0
votes

The graph is positive weighted and might be acyclic or not.

input file consists of

vertex number, edge number, begining vertex, ending vertex

edge1(from, to, weight)

edge2(from, to, weight) and so on.

the length of the path will be infinite if there is cycle in the graph and will be 0 if there is no way

the way I do is that I remove the same edges with less lengths and use bellman ford or dijkstra's algorithm in adjecent list or matrix and both work fine.

however, program should find the path at most 2 seconds and some input files contain 10000 vertices and 100000 edges

what should I do?

1
To get some help on this site you should have to show the program code you already have, including the programming language...rene

1 Answers

0
votes

The time limit is 2 sec, it means the program should have near about ~10^6 iterations. See the limits of V = 10000 and e = 100000. This means an algorithm of O(V) or O(E) or O(V + E) or even O(E + VlogV)will easily compute your requirement well in given time.

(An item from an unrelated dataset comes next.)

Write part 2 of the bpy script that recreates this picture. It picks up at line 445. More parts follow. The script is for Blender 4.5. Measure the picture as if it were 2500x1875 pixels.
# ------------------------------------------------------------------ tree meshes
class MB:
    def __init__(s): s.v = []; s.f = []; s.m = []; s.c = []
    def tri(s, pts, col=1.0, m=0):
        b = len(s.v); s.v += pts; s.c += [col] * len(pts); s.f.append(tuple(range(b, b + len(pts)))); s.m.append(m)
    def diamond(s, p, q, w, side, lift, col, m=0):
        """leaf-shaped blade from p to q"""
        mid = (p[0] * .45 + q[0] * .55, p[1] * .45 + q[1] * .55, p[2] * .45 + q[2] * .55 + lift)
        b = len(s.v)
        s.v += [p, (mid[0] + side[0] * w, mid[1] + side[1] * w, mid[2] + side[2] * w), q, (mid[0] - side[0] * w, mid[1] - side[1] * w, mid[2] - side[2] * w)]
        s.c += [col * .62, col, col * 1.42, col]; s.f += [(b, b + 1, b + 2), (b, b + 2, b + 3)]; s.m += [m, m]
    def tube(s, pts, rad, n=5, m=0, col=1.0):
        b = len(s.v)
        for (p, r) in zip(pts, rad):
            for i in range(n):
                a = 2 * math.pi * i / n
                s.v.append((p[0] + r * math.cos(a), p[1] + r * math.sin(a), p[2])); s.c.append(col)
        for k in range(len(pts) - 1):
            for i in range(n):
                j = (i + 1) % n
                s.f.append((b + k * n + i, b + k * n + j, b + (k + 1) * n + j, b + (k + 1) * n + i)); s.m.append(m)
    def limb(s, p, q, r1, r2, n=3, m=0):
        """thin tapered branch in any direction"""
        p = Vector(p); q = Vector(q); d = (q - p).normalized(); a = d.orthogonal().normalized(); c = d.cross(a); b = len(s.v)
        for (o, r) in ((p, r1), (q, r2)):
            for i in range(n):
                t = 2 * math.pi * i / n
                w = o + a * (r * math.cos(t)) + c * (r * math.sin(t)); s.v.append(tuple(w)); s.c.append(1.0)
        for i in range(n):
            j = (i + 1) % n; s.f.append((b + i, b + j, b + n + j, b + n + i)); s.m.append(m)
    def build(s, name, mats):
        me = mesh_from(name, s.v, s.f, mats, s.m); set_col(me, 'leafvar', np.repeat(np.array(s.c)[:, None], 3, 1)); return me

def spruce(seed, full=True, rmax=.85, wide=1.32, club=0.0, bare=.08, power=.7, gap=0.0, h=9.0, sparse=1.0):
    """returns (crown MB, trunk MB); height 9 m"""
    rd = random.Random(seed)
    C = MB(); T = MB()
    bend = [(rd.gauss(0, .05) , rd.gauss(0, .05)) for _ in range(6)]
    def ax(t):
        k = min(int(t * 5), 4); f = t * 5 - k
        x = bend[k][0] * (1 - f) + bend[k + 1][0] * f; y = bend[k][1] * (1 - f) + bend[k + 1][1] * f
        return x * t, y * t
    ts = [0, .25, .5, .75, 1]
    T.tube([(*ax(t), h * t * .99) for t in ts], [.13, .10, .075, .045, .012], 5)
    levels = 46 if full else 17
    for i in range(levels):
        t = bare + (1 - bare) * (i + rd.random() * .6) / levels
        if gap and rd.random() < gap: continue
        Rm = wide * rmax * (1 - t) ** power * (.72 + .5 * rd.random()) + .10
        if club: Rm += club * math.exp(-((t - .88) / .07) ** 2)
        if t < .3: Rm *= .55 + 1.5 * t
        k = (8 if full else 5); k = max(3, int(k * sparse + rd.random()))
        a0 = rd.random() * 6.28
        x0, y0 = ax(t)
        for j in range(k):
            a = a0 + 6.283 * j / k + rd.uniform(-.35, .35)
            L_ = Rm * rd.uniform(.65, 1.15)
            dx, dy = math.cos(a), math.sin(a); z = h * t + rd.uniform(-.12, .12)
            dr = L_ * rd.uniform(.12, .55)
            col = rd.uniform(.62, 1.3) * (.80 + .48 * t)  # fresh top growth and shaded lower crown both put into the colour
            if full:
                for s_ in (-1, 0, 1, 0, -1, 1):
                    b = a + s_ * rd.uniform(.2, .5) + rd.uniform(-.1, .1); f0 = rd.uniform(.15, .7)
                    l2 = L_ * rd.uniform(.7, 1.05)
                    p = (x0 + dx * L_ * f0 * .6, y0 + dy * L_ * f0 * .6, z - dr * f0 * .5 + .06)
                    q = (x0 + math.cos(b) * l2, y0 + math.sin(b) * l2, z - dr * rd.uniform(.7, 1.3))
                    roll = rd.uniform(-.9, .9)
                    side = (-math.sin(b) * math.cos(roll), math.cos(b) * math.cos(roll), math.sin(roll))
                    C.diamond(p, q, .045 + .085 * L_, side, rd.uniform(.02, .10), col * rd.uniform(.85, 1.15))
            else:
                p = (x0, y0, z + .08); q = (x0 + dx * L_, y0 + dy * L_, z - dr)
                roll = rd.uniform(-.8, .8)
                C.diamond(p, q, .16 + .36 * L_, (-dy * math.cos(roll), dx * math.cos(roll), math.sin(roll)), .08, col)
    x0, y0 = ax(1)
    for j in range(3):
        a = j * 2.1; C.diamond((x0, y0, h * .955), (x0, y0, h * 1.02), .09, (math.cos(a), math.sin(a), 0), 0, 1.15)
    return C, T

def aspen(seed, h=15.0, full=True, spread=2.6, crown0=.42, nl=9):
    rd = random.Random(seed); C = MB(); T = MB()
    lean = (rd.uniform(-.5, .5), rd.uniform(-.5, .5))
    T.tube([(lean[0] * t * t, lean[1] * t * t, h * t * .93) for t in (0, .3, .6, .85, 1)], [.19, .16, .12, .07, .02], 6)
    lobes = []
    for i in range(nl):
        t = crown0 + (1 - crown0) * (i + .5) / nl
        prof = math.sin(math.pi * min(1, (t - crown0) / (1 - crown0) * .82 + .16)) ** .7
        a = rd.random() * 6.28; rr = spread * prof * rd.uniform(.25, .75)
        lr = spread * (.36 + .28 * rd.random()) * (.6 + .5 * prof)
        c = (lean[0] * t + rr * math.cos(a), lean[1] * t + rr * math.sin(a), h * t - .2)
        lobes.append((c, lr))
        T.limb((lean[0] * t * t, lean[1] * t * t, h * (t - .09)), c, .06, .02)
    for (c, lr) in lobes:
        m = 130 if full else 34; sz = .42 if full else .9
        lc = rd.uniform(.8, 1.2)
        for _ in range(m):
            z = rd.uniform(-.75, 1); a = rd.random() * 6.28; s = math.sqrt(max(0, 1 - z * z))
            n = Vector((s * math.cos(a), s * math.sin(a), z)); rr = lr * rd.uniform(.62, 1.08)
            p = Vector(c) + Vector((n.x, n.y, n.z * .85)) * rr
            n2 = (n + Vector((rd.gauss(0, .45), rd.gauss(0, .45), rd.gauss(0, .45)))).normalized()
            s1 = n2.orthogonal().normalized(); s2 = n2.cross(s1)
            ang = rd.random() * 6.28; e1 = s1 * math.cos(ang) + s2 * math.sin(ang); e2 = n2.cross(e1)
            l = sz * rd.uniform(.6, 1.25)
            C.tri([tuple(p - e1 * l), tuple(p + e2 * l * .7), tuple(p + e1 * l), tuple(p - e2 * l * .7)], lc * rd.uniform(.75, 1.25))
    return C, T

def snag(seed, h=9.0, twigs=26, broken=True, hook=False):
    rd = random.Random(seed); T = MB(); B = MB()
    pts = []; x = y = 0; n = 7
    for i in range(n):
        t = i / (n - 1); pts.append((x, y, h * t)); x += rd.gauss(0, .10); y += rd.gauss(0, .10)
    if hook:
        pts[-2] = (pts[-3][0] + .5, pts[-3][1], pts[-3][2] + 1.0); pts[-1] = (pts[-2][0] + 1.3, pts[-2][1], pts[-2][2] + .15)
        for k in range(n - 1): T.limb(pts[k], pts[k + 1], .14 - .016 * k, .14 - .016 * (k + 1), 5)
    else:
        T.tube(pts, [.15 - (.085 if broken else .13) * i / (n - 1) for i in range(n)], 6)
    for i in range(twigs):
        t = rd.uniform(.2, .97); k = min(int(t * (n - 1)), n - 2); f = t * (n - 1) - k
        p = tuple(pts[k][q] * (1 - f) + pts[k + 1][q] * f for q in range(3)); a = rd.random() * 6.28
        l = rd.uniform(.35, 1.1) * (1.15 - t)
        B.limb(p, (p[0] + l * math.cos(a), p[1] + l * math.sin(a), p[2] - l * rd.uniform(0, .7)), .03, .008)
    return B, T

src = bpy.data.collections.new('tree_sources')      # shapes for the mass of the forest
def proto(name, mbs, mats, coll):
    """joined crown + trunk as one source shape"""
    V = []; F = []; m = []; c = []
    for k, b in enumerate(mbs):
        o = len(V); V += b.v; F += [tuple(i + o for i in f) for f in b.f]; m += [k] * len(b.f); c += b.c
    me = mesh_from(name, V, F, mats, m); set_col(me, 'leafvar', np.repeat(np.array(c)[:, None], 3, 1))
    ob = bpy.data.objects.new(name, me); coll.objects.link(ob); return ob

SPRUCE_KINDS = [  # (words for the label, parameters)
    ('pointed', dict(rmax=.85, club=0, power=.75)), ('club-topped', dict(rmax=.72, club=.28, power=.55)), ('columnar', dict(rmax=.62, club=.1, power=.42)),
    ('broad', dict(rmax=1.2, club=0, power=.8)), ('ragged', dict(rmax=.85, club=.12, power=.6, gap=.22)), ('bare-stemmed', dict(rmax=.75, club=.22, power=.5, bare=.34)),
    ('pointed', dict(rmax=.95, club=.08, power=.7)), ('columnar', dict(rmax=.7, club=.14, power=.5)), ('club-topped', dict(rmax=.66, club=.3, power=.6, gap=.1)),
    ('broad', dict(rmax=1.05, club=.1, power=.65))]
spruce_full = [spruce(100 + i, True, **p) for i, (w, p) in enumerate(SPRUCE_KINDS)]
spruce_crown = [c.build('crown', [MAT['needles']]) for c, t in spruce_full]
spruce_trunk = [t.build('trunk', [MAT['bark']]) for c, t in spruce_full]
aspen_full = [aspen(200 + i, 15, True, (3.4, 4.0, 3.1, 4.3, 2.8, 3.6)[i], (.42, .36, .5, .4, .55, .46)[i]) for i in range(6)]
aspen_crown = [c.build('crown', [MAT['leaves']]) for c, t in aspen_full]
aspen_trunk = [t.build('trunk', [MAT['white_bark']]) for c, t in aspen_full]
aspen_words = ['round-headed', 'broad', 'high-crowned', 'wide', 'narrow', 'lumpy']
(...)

Note E + Vlogv ~ (100000 + ~132877) which is less than 10^6

// This 10^6 limit is quit good for processors with 10^9 Hz frequency. So, even if your algo has 1000 instructions for each iteration, you will be in safe zone.

So, here is the proposed algorithm:

  1. You will build the graph in O(E). Use Adjacency list data structure to represent the graph. -> While building this data structure, store indegree of each vertex and also store count of vertices.

    countV := V;
    foreach edge_i 
        inDegree[to] := inDegree[to] + 1;
    
  2. Check if there is cycle in the graph in O(V + E).

    if no vertex with indegree = 0 and countV = 0 
        graph has no cycle 
    else if no vertex with indegree = 0 and countV != 0 
        graph has cycle
    else select any vertex having 0 indegree
        countV := countV - 1;
        decrease all its directed neighbours' inDegree by 1.
    

So if you get a cycle, your answer is directly infinite.

  1. Make a BFS or DFS to get whether the ending vertex is reachable from beginning vertex or not. This can be done in O(V + E) or even O(E). Let us take O(V + E). If not reacable your answer is directly 0.

  2. Now, apply dijkstra but in relax condition, just check the opposite. i.e in the pseudocode given here, instead of doing

    if alt < dist[v]:
        dist[v]  := alt;
    

do

    if alt > dist[v]:                                 
        dist[v]  := alt;

This can be done in O(E + VlogV). Hence overall complexity of the solution will be O(E + VlogV) which is well in constraints.